The Principal Act did not clearly provide for the prosecution of companies and thus to remove doubts, the 2012 Bill proposes to add an explanation to Section 70 to state that a company can be prosecuted irrespective of whether an individual has been prosecuted or not. Hence, prosecution or conviction of legal juridical person is not contingent on prosecution of any individual.

11.  Monetary threshold does not apply to the offence of money-laundering [Schedule I]

Part B of the Schedule in the Principal Act included only those crimes that are above Rs. 30 lakh or more whereas Part A did not specify any monetary limit of the offence. The 2012 Bill proposes to bring all the offences under Part A of the Schedule to ensure that the monetary thresholds do not apply to the offence of money laundering. 


As the 2012 Bill becomes effective from February 15, 2013, what remains to be seen now is the effective implementation of the same. In India it is not very uncommon to see amendments being made to legislations to make them fall in line with global standards, but in practicality we never see these laws being effectively implemented. The need of the hour in India is not just to have stringent laws against money laundering but also to ensure that the law is being properly followed by one and all. Therefore, as stated above, where on the one hand we see the US Government levying penalty on HSBC to pay USD 1.92 billion, on the other hand we see the Government of India taking no action at all against HSBC, despite it being a clear case of money laundering. Further, besides HSBC, the US has imposed a fine of USD 667 million on Standard Chartered, ING Bank (USD 619 million), Credit Suisse (USD 536 million), Royal Bank of Scotland (USD 500 million) and Barclays as well. Hence, very clearly, it is time for the Indian Government to wake up from their deep slumber and start scrutinizing the miscreants more pertinently.

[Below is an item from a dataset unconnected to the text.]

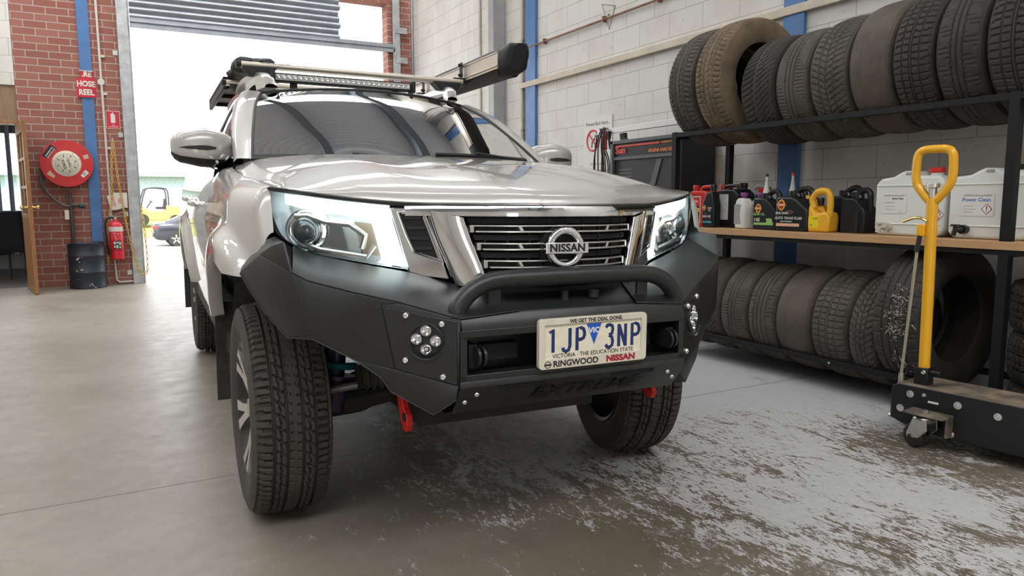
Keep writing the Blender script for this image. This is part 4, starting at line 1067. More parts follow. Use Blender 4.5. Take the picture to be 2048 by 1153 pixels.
# ---- wheel arch liners, chassis, suspension, flaps
def liner(m, yws):
    for yw in yws:
        G = [[V(x, yw+.50*math.cos(t), .42+.50*math.sin(t)) for x in (.40, .60, .84)] for t in np.linspace(R(-5), R(132), 26)]
        m.slab(G, (0, 0, .01))
        xi = .38 if yw == FA else .42; m.bb((xi, yw-.5, .55), (xi+.03, yw+.5, .95))
for yw in (FA, RA): sides(lambda m: liner(m, (yw,)), 'wheel_arch_liner', DIRTY, ang=50)
m = MB(); m.bb((-.40, -.55, .50), (.40, .62, 1.0)); m.bb((-.70, .60, .50), (.70, 2.45, .62)); m.bb((-.45, -.70, .54), (-.35, 4.1, .66)); m.bb((.35, -.70, .54), (.45, 4.1, .66)); m.bb((-.34, -.45, .34), (.34, .35, .50)); m.build('chassis', DUSTY, truck)
def lower_arm(m):
    m.tube(cr([(.30, -.16, .40), (.46, -.12, .365), (.60, -.08, .345), (.70, -.06, .33)], 4), [.035]*4+[.045]*4+[.05]*4+[.035], 10); m.tube(cr([(.30, .20, .40), (.5, .08, .36), (.70, -.06, .33)], 4), .035, 10)
sides(lower_arm, 'lower_control_arm', DUSTY)
def tierod(m): m.tube([(.30, -.24, .47), (.45, -.235, .455), (.62, -.20, .43), (.68, -.18, .425)], [.03, .016, .013, .018], 10)
sides(tierod, 'tie_rod', mat('raw_steel_grey', (.22, .21, .20), .5, .6))
def boot(m): m.tube([(lerp(.24, .50, i/40), -.26+.0*i, .505-.002*i/4) for i in range(41)], [.040+.010*(i % 4 < 2)+.012*(1-i/40) for i in range(41)], 16)
sides(boot, 'steering_boot', DIRTY)
def spring(m):
    a = V(.545, -.12, .46); b = V(.50, -.10, .88)
    m.tube([a.lerp(b, i/130)+V(.066*math.cos(i*.31), .066*math.sin(i*.31), 0) for i in range(131)], .0125, 8)
sides(spring, 'coil_spring', TEAL)
def damper(m): m.cyl((.56, -.125, .36), (.52, -.108, .70), .032); m.cyl((.545, -.12, .455), (.543, -.119, .468), .075); m.cyl((.57, -.13, .34), (.55, -.12, .42), .045)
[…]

On the part of financial institutions, it is imperative that they regularly assess money laundering risks in their products/services/transactions/delivery channels as well as evaluate if their current policies and procedures mitigate those risks. It is further of utmost importance that under the new law, the financial institutions ensure proper customer identification procedures including identification of beneficial ownership and politically exposed persons. However, while monitoring and identifying of these procedures is important, establishing an efficient client data updation process is also equally vital.